Complicity, v2
We don’t know everything about the threats currently made against my institution, Harvard, but we know enough. What we know determines what a principled response must be, and what failing to act with principle is.
But let’s start with how we know. Everyone recognizes that our media today is broken. We live within our own bubbles or loops; those loops maximize engagement, not understanding or truth. To escape distortion, we need strategies to check what we believe we know. Those strategies must look to those we respect but whose views we disagree with. For a liberal, that means the views of conservatives or libertarians, at least of those at the stage of their career where they can afford to do what’s right, or can’t live with themselves if they don’t. This doesn’t mean my truth is held hostage by them. It means only that my confidence in what I believe rises substantially if confirmed by them.
There have been many who have analyzed the illegality in the administration’s threats against the universities. David Cole’s prejudices are my own, and I find his analysis of the Title VI threats against Penn compelling. Eugene Volokh’s prejudices are not mine, but his post on Reason.com, endorsing the analysis of Chicago’s Genevieve Lakier, resolves this issue for me. Quoting Lakier in part (you should give the clicks to Reason.com),
These demands are breathtaking in their ambition. The administration appears to be asking Harvard to change not only how it regulates speech and conduct on campus but how it performs its core educational and research functions, how it determines who constitutes the university community in the first place, and how it self-governs — although, again, without giving Harvard clear direction in any of these respects.
…
There also can be no question that the demands the administration is making of Harvard are intended to suppress protected expression, of various kinds.
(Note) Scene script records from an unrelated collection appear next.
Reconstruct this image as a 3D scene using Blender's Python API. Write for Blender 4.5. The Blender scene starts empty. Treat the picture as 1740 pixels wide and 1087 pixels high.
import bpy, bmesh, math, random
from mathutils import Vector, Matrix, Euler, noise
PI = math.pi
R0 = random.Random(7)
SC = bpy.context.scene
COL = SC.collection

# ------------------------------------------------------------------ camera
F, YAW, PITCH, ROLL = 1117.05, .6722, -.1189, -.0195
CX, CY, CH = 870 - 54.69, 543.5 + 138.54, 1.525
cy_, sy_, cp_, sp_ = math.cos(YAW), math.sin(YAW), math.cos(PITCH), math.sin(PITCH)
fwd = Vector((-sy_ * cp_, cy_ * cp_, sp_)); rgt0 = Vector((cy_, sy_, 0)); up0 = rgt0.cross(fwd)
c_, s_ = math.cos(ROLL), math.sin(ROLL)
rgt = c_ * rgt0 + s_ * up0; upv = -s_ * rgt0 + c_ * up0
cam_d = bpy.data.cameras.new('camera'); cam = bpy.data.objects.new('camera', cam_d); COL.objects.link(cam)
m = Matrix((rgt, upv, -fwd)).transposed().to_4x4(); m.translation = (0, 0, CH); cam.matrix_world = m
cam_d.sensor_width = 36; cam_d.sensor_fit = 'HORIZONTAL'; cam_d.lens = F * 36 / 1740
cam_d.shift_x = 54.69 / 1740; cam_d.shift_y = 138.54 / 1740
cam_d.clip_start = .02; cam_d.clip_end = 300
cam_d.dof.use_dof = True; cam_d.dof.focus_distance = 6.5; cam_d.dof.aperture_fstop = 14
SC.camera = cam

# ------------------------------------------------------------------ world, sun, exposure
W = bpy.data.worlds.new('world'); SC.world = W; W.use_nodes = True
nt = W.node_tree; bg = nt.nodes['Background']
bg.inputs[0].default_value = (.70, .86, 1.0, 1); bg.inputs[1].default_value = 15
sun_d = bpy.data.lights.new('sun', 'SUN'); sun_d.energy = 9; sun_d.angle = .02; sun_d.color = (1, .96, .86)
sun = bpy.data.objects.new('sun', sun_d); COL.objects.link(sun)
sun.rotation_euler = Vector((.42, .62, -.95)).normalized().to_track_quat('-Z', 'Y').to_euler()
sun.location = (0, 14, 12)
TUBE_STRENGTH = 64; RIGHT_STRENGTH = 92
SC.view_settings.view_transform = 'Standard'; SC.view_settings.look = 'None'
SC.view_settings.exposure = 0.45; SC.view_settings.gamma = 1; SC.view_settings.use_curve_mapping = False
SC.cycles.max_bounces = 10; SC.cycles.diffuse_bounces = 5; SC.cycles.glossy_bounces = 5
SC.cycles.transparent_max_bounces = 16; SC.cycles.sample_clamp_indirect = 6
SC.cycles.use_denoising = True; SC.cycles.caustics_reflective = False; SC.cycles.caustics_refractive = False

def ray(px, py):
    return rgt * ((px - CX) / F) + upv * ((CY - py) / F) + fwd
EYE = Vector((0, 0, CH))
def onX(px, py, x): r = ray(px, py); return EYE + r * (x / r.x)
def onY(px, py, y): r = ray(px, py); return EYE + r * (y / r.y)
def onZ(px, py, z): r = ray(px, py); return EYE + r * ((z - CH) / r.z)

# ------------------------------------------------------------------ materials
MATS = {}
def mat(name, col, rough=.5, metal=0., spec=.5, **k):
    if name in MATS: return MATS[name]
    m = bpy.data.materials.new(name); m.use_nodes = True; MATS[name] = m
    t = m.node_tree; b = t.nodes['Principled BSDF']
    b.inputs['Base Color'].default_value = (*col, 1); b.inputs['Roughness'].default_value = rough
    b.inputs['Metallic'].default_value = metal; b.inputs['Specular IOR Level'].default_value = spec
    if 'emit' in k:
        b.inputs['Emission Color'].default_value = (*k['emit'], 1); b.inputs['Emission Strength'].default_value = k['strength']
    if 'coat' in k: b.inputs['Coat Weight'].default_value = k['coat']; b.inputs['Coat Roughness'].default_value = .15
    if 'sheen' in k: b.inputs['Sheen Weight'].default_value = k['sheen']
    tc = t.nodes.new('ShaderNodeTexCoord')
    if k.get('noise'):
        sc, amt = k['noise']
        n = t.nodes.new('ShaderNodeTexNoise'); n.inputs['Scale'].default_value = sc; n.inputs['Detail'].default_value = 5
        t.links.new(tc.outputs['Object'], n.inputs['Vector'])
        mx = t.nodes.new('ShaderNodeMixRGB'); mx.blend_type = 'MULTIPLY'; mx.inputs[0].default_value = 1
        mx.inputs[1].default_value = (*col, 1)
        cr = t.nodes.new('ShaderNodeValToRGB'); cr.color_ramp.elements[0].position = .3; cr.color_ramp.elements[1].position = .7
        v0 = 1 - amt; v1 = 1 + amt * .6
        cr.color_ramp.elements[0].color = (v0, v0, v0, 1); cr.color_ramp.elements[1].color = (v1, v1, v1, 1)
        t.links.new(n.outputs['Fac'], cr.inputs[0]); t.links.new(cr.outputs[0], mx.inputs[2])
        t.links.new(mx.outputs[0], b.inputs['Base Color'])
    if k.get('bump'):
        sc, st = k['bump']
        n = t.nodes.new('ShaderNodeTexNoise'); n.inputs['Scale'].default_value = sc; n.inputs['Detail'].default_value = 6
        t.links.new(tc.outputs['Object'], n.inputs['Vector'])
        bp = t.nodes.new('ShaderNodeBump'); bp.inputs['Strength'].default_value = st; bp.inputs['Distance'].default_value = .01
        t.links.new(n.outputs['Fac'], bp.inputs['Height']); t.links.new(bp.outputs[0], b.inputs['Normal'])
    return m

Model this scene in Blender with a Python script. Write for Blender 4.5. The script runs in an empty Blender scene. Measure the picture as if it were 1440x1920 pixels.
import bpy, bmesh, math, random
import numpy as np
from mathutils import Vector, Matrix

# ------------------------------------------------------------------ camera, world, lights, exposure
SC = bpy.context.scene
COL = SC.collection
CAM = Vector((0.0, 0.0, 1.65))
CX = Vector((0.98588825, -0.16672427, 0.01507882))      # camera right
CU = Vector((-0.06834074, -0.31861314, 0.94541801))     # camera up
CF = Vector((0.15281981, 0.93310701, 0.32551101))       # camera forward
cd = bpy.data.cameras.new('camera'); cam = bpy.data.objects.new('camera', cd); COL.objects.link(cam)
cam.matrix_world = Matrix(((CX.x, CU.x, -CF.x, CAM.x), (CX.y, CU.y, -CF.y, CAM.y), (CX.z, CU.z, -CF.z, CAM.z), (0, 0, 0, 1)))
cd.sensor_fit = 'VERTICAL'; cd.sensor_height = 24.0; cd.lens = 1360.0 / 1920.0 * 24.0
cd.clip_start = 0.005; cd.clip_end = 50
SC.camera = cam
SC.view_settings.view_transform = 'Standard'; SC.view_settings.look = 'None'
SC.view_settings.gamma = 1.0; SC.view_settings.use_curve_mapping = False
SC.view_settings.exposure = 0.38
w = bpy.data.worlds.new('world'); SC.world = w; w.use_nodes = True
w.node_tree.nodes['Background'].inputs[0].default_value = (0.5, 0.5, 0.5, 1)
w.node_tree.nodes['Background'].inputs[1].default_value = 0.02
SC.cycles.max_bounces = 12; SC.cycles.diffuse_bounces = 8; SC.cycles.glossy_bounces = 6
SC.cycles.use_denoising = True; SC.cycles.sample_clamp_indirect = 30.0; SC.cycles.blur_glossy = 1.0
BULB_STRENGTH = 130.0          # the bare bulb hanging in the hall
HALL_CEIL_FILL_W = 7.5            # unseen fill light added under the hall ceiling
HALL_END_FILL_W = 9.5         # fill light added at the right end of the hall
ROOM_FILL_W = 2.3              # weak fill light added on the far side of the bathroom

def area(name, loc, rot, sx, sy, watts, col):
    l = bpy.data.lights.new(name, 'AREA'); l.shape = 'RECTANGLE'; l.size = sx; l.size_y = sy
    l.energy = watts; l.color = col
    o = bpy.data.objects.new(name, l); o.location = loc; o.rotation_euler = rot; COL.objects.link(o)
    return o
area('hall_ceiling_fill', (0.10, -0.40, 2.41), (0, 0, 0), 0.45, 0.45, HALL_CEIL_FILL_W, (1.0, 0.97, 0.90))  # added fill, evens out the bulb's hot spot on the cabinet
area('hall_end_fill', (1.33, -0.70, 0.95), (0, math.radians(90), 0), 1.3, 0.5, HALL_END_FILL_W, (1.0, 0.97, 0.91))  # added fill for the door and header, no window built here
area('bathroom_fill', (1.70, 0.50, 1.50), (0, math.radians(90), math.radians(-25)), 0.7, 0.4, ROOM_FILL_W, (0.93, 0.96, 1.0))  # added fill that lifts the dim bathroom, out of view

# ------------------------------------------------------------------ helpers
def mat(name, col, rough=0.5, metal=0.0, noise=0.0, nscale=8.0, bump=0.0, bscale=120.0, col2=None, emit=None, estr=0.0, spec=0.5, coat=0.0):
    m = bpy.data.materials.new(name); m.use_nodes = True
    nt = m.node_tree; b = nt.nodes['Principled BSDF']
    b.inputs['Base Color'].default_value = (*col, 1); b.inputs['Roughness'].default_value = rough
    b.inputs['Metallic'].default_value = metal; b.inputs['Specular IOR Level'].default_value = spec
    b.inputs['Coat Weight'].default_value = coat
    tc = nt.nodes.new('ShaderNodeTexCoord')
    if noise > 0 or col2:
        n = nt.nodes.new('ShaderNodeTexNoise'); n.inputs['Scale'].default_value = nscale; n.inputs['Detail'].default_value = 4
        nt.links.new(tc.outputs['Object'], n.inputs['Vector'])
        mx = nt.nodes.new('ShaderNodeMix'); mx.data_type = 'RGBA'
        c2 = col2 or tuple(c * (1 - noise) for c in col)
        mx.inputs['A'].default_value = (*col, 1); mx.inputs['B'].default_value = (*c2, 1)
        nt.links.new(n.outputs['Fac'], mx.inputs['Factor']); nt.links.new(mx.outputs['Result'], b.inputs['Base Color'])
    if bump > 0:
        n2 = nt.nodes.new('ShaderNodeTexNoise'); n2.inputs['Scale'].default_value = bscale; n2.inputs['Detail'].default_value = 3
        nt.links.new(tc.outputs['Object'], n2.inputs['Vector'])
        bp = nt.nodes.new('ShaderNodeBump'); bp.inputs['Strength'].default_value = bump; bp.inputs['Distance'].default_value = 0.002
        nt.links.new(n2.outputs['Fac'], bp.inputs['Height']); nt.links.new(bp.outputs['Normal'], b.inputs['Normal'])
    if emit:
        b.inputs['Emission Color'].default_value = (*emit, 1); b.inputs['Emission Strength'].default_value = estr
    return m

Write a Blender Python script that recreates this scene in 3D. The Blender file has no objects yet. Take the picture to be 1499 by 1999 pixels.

To avoid the loss of federal funds, Harvard will have to refrain from advocating for, or empowering others to advocate for, the viewpoint that diversity, equality, and inclusion are important educational and social values. It will have to change how it oversees faculty research and teaching, and what kinds of scholarly viewpoints it hires and promotes. And it will have to suppress student speech and association, including core political expression, more severely than it has chosen to do so far — or at least it will have to promise to do so.
… The fact that this kind of tactic can succeed in coercing even very rich and powerful institutions to comply demonstrates how effective, and dangerous, it can be as a tool of speech suppression.
That part (and again, the full analysis is compelling, so please read that as well) establishes the Trump administration’s wrong. But it is the next part that’s important to me. Given the wrong in the Trump administration’s actions, what are the obligations of the Harvard administration? Lakier writes:
Hopefully the fact that complying with the government’s demands will require Harvard to abandon the values it has argued are “uniquely important” to it as an educational institution will mean that, in the end, the university will not choose the path of appeasement that Columbia has chosen so far but will instead defend its own institutional expressive interests, as well as those of its student and faculty, in court. If Harvard does give in, however, we should all recognize what it is doing — namely, enabling, and thereby encouraging, the unconstitutional actions of an administration that appears hellbent on destroying the independence of American higher education, one rich ivy-covered institution at a time.
Please read these two sentences carefully, and distinctly, because they express fully the complexity of the moment.
I am “hopeful” that Harvard will do the right thing. I have worked with the President; the Provost is a friend; the members of the Harvard Corporation that I know are all people of the highest integrity. None of them got to where they are by ignoring right, or giving truck to wrong.
But friendship and confidence aside, each of us must affirm what is true so that we each, individually, will face the costs of hypocrisy if right caves to wrong. So let this be my own clear statement: If my university gives into these illegal and unconstitutional threats, then it will be complicit in these wrongs, and responsible, in part at least, for every victim after us. Julia Ioffe puts it well:
I don’t doubt that fighting these wrongs will be costly. All of us should be willing to bear part of that cost. But we come from the land of Thoreau, and we should be willing to embrace his essential truths — if not “Under a government which imprisons any unjustly, the true place for a just man is also a prison” then at least this:
Action from principle, the perception and the performance of right, changes things and relations.
Thoreau called such action “revolutionary.” Ten weeks into this nightmare, “revolutionary” is not the right word. For us, now, “action from principle” is resistance — a resistance against the revolution that Trump is illegally effecting. For this revolution was not what America voted for, it is not what America supports, it’s not even what Trump’s own party has endorsed. It is simply the authoritarian acts of a man who feels (justifiably, see Trump v. United States) that the Supreme Court has given him a free pass to practice his mob-like influence to whatever insane end he is pursuing. (And obtw, which country escaped Trump’s new tariffs?)
This is the Trump revolution, enabled by the most comfortable cowards humanity has ever known, and which people — and institutions—of principle, on the right and left, must stand together to resist.